A Commission that has set itself the target of releasing only 20% of the new legislation of previous years.

Just to clarify this is not a 20% reduction but to only generate 20% of the previous Commissions’ legislation

A Commission that has already reorganised itself into a corporate structure

A structure designed to reduce the number of competing departments that might produce more regulation

A Commission that has even appointed one specific Commissioner – who is unsurprisingly Dutch- to be in charge of a Better Regulation agenda

to act as gatekeeper, a final barrier to unnecessary new proposals.

This reform of the commission goes far beyond what David Cameron is calling for

Others in the EU want reform

So instead of all of your Trade Associations adding weight to either the vote leave campaign – or the vote to stay campaign

I would urge you to help get the facts about EU membership out there

What does it actually mean to stay or leave?

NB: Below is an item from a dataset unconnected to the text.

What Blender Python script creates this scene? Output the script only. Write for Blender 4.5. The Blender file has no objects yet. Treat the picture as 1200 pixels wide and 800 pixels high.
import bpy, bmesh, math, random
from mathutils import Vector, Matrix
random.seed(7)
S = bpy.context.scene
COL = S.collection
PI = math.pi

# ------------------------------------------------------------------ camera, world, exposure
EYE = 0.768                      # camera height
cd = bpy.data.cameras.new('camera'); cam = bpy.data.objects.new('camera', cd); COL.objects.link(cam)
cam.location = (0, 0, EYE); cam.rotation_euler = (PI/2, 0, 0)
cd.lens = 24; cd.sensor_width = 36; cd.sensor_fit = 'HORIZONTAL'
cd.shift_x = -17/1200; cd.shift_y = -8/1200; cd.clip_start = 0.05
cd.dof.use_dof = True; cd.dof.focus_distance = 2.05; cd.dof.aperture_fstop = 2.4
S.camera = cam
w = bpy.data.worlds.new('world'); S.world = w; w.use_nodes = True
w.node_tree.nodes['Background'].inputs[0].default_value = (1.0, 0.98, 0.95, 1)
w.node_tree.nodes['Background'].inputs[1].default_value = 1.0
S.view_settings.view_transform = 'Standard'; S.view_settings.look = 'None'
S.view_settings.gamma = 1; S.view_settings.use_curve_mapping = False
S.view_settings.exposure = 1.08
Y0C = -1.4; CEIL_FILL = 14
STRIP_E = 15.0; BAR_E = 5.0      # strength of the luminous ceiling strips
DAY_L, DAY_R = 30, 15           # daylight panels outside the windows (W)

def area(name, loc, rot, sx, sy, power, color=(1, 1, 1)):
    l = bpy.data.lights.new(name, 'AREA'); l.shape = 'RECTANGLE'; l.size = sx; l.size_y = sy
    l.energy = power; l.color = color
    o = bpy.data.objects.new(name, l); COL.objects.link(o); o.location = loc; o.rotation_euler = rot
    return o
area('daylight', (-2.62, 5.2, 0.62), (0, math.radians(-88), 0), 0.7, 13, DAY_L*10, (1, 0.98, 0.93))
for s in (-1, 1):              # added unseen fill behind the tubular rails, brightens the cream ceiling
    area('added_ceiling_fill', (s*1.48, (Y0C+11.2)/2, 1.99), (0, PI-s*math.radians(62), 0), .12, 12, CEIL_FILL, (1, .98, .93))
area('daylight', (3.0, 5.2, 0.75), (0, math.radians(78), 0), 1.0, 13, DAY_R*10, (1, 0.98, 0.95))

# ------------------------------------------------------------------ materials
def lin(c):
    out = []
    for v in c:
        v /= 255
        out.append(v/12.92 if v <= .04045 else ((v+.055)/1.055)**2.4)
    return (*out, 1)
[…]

Find the facts and publicise them

The financial services sector thrives on data and research

Those who have heard me speak before will know that I love to receive data and evidence to back up a position

I’m not alone

It is right that the UK public is given the opportunity to have their say on their continued membership of the EU

But let’s make a decision based on fact and evidence

Not the misinformation that is currently out there.

 

To conclude

I am positive about the year ahead.

Less regulation and more flexible and practical implementation

More global cooperation and less unilateral protectionism

A real chance to make a positive case for EU membership.

 

And Wales qualified for the Euros for the first time since 1958!

So maybe 2016 will be an extraordinarily positive year after all!